CRACKS IN THE KINGDOM, Jaclyn Moriarty (sequel to A CORNER OF WHITE). Probably my favorite of the group, but very strange. The first book is sort of slow at the beginning, and then suddenly you realize you're hooked. And the second book keeps on in the same strange but captivating way. In this one, there's the Kingdom of Cello, where a well liked farm boy named Elliot Baranski lives, and there's the World, where Madeleine Tully lives in Cambridge, England. Both have missing fathers (his to terrorists, hers to alcoholism). They find a crack between the worlds accidentally and start exchanging letters. So there's a large epistolary element to it. But then (hm, how to not spoil book 1??) Elliot needs Madeleine's help to find some people lost in the World who belong in Cello. If you are tired of dystopia or just want to cleanse the palate for a few hundred pages, this is a good antidote--it's sort of the exact opposite, while still having some scifi elements.
And then these two that aren't parallel world books, but are still scifi:
AVALON, Mindee Arnett. Bermuda triangles in space. Rogue scientists. Government conspiracies. And fast space ships. Fun.

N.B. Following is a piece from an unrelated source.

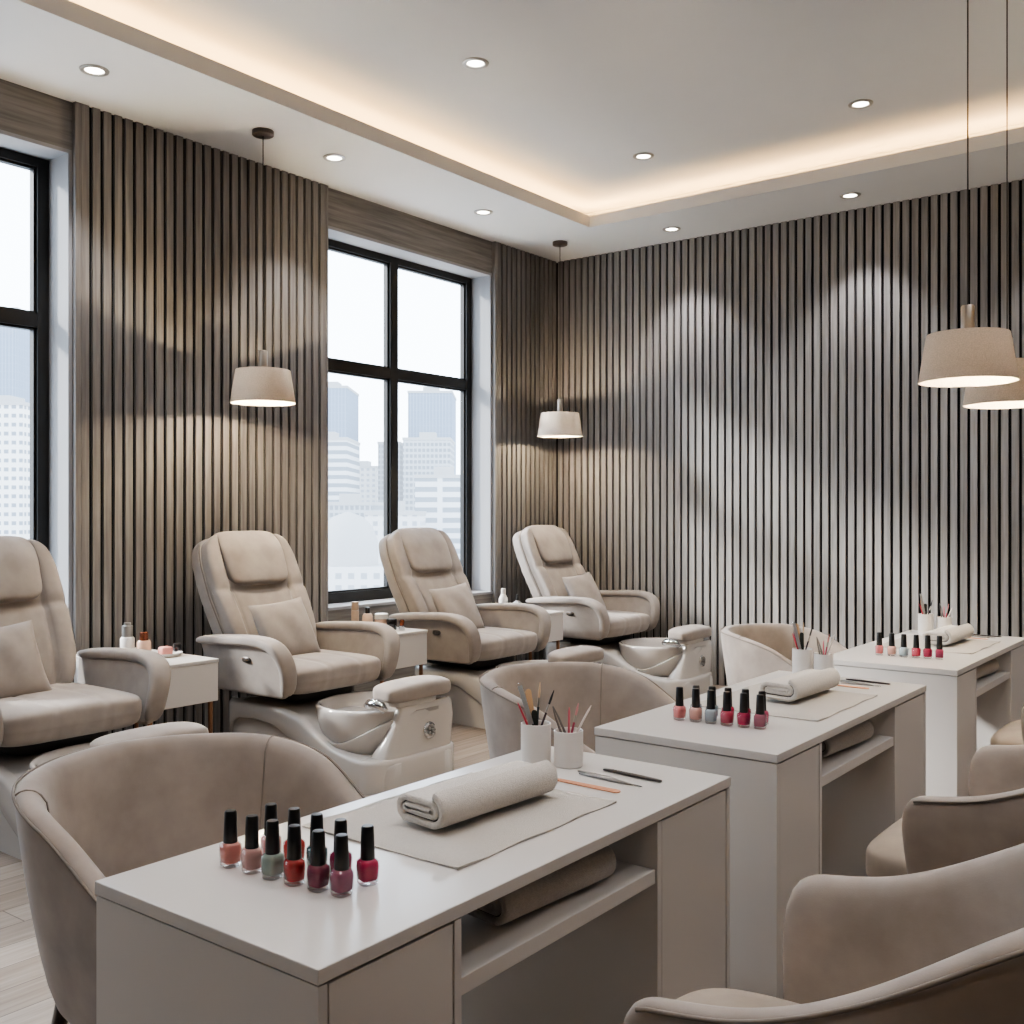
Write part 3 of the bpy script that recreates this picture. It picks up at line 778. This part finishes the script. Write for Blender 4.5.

TESLA'S ATTIC, Neal Shusterman and Eric Elfman. I have a low tolerance level for overly! quirky! middle grade! Love fantasy, but it's definitely possible to over-quirk your characters in any genre. So I really liked this one because it has just enough quirk and doesn't go overboard. Nick and his family move into their great aunt's house and the attic is full of junk--so they have a garage sale and get rid of it all. Only...it's not actually junk. It all DOES stuff--cool, strange stuff--and it turns out it was invented by Nikola Tesla himself. But bad guys--the Accelerati--are after it all, and Nick and his friends have to outwit them.